It's Time to Solve the Student Loan Crisis

Could a National Service Corps solve the student loan crisis?

ByABC News
May 13, 2012, 8:16 AM

May 13, 2012 -- If you're worried about student loan debt, what it means for graduating seniors and for the future of our nation, congratulations. That means you're paying attention. Now that Americans owe over $1 trillion in student debt, more than they owe on their credit cards, many people are beginning to see that our country's current way of paying for college cannot be sustained.

Unfortunately, as I mentioned in this space last week, our leaders are not taking the problem seriously. For all the suave coolness President Obama displayed during his "Slow Jam" on student loan debt, his call to keep the interest rate on federally subsidized Stafford loans at the current 3.4 percent will not have much of an impact. It's a distraction from the looming crisis.

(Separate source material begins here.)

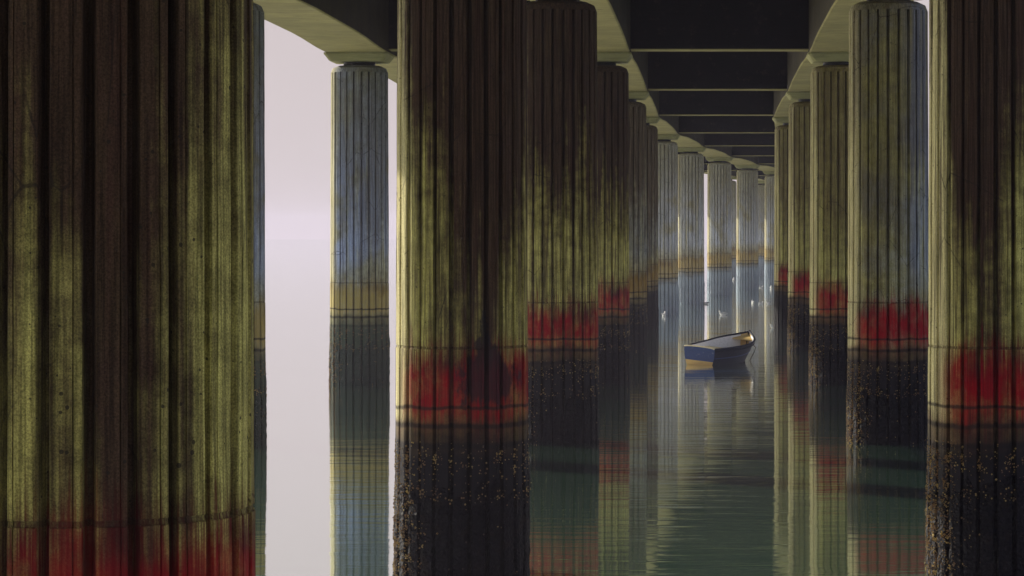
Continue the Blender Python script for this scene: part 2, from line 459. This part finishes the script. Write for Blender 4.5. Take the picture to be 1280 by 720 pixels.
# ------------------------------------------------------------------ superstructure: one bridge deck with girders, cross beams and slab
deck = empty('bridge_deck', (0, 0, 0))
tag(deck, 'dark concrete bridge deck with girders and cross beams resting on the fluted columns', 'bridge')
KS = list(range(-5, 13))
def path(row_off, kk):
    """point on a row at fractional bent number"""
    k0 = max(KS[0], min(KS[-1]-1, math.floor(kk))); f = kk-k0
    a, b = bents[k0], bents[k0+1]
    x = a[0]*(1-f)+b[0]*f; y = a[1]*(1-f)+b[1]*f; an = a[2]*(1-f)+b[2]*f
    return x+row_off*math.cos(an), y-row_off*math.sin(an), an
def girder(row):
    bm = bmesh.new(); rings = []; hw = 0.53*D
    kk = KS[0]
    steps = []
    while kk < KS[-1]-1e-6:
        for f in (0.0, 0.07, 0.12, 0.18, 0.25, 0.33, 0.5, 0.67, 0.75, 0.82, 0.88, 0.93): steps.append(kk+f)
        kk += 1
    steps.append(KS[-1])
    for s in steps:
        f = s-math.floor(s); t = min(f, 1-f)
        e = min(1.0, max(0.0, (t-0.07)/0.26)); e = e*e*(3-2*e)
        z = Z_HAUNCH + (Z_SOFFIT-Z_HAUNCH)*e
        x, y, an = path(OFF[row], s)
        ring = []
        for dx, zz in ((-hw, z+0.03), (-hw+0.03, z), (hw-0.03, z), (hw, z+0.03), (hw, Z_DECK), (-hw, Z_DECK)):
            ring.append(bm.verts.new((x+dx*math.cos(an), y-dx*math.sin(an), zz)))
        rings.append(ring)
    n = 6
    for a, b in zip(rings, rings[1:]):
        for k in range(n):
            bm.faces.new((a[k], b[k], b[(k+1) % n], a[(k+1) % n]))
    bm.faces.new(rings[0]); bm.faces.new(rings[-1][::-1])
    bmesh.ops.recalc_face_normals(bm, faces=bm.faces)
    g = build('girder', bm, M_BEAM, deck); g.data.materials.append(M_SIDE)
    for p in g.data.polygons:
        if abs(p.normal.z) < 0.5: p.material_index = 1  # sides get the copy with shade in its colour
for r in 'BAC': girder(r)
def cross_beam(k, r0, r1):
    x, y, an = bents[k]
    bm = bmesh.new(); hw = 0.53*D + 0.003
    x0, x1 = OFF[r0]+hw, OFF[r1]-hw
    b = 0.03; ht = 0.36
    rings = []
    for xx in (x0, x1):
        ring = [bm.verts.new((xx, yy, zz)) for yy, zz in ((-ht, Z_DECK-.002), (-ht, Z_SOFFIT+b), (-ht+b, Z_SOFFIT), (ht-b, Z_SOFFIT), (ht, Z_SOFFIT+b), (ht, Z_DECK-.002))]
        rings.append(ring)
    for i in range(6):
        bm.faces.new((rings[0][i], rings[0][(i+1) % 6], rings[1][(i+1) % 6], rings[1][i]))
    bm.faces.new(rings[0][::-1]); bm.faces.new(rings[1])
    bmesh.ops.recalc_face_normals(bm, faces=bm.faces)
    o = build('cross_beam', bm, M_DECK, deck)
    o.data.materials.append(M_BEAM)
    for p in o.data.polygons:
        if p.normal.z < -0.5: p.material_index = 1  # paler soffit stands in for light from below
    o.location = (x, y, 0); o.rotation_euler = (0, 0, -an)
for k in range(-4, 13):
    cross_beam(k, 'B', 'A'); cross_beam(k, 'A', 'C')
bm = bmesh.new(); rings = []
for s in KS:
    ring = []
    for off, z in ((OFF['B']-0.9*D, Z_DECK+0.003), (OFF['C']+0.9*D, Z_DECK+0.003), (OFF['C']+0.9*D, Z_DECK+0.5), (OFF['B']-0.9*D, Z_DECK+0.5)):
        x, y, an = path(off, s); ring.append(bm.verts.new((x, y, z)))
    rings.append(ring)
for a, b in zip(rings, rings[1:]):
    for k in range(4): bm.faces.new((a[k], b[k], b[(k+1) % 4], a[(k+1) % 4]))
bm.faces.new(rings[0]); bm.faces.new(rings[-1][::-1])
bmesh.ops.recalc_face_normals(bm, faces=bm.faces)
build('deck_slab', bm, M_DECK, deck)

# ------------------------------------------------------------------ water
def water_mat():
    N = NT('still green harbour water')
    tc = N.n('ShaderNodeTexCoord'); P = tc.outputs['Object']
    w1 = N.noise(N.vec('MULTIPLY', P, (0.34, 1.5, 1.0)), 1.0, 3, 0.5, 0.9)
    w2 = N.noise(N.vec('MULTIPLY', P, (1.1, 4.6, 1.0)), 1.0, 4, 0.6, 0.8)
    w3 = N.noise(N.vec('MULTIPLY', P, (5.0, 17.0, 1.0)), 1.0, 2, 0.5)
    patch = N.step(N.noise(N.vec('MULTIPLY', P, (0.05, 0.28, 1.0)), 1.0, 3, 0.6), 0.42, 0.66, 0.12, 1.0)
    h = N.math('ADD', N.math('MULTIPLY', w1, 0.012), N.math('MULTIPLY', N.math('MULTIPLY', w2, patch), 0.0040))
    h = N.math('ADD', h, N.math('MULTIPLY', N.math('MULTIPLY', w3, patch), 0.0008))
    nrm = N.bump(h, 1.0, 0.55)
    dif = N.n('ShaderNodeBsdfDiffuse'); N.put(dif.inputs[0], (0.085, 0.19, 0.12))
    gl = N.n('ShaderNodeBsdfGlossy'); N.put(gl.inputs[0], (0.97, 0.985, 0.97)); N.put(gl.inputs['Roughness'], 0.035); N.put(gl.inputs['Normal'], nrm)
    fr = N.n('ShaderNodeFresnel'); N.put(fr.inputs['IOR'], 3.0)
    f = N.step(fr.outputs[0], 0.30, 0.72, 0.76, 0.985)
    mx = N.n('ShaderNodeMixShader'); N.put(mx.inputs[0], f)
    N.t.links.new(dif.outputs[0], mx.inputs[1]); N.t.links.new(gl.outputs[0], mx.inputs[2])
    N.t.links.new(mx.outputs[0], N.out.inputs[0])
    return N.m
bm = bmesh.new()
v = [bm.verts.new(p) for p in ((-890, -190, 0), (890, -190, 0), (890, 1590, 0), (-890, 1590, 0))]
bm.faces.new(v)
tag(build('water', bm, water_mat()), kind='structure')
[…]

Here's the problem, folks: In America right now, an entire generation is mortgaging its future. And the chances that they'll ever succeed in paying off that debt are growing ever slimmer. As tuitions continue to increase, the job market stagnates and median wages—especially for the young—trend downwards, we are now trapping millions of young people in a cycle of high debt and low opportunity from which some will never escape.

There is a better way.

I call it the National Service Corps. The idea is simple: In exchange for a few years of service to their country, young people would receive significant financial assistance to pay for college.

The idea is not new, of course. After World War II, the G.I. Bill sent millions of returning soldiers to college and technical school. Some veterans even had their entire tuition paid to attend the top Ivy League schools. The result: A generation of highly-experienced young people, trained in business, engineering and science, led our nation into the longest period of sustained economic growth the world has ever known.

The situation we face now is not so different from what we faced in 1944, when the G.I. Bill was first passed.

Then as now, America faced a new technological era that swept away millions of jobs that were never coming back (think Dustbowl farmers replaced by tractors then; bank tellers replaced by smart phones now).

Then as now, newly ascendant world powers threaten to overtake our leads in education and scientific research.

Then as now, a generation of young people faces the prospect of systemic unemployment and shaky economic futures.

What's also true is that young Americans are just as ready to serve their country in 2012 as they were in 1944. And now more than ever, America must invest to give its young people the skills they need to lead us into the future.

The basics of a National Service Corps haven't changed much since the G.I. Bill, or since I first wrote about the idea as an aide working in Congress in 1969. If you give service to your country, then your country will help you go to college. Young people who choose to participate could choose to serve in the military, or they could do civilian projects in education, community service and infrastructure building, similar to the work done now by Peace Corps and AmeriCorps volunteers.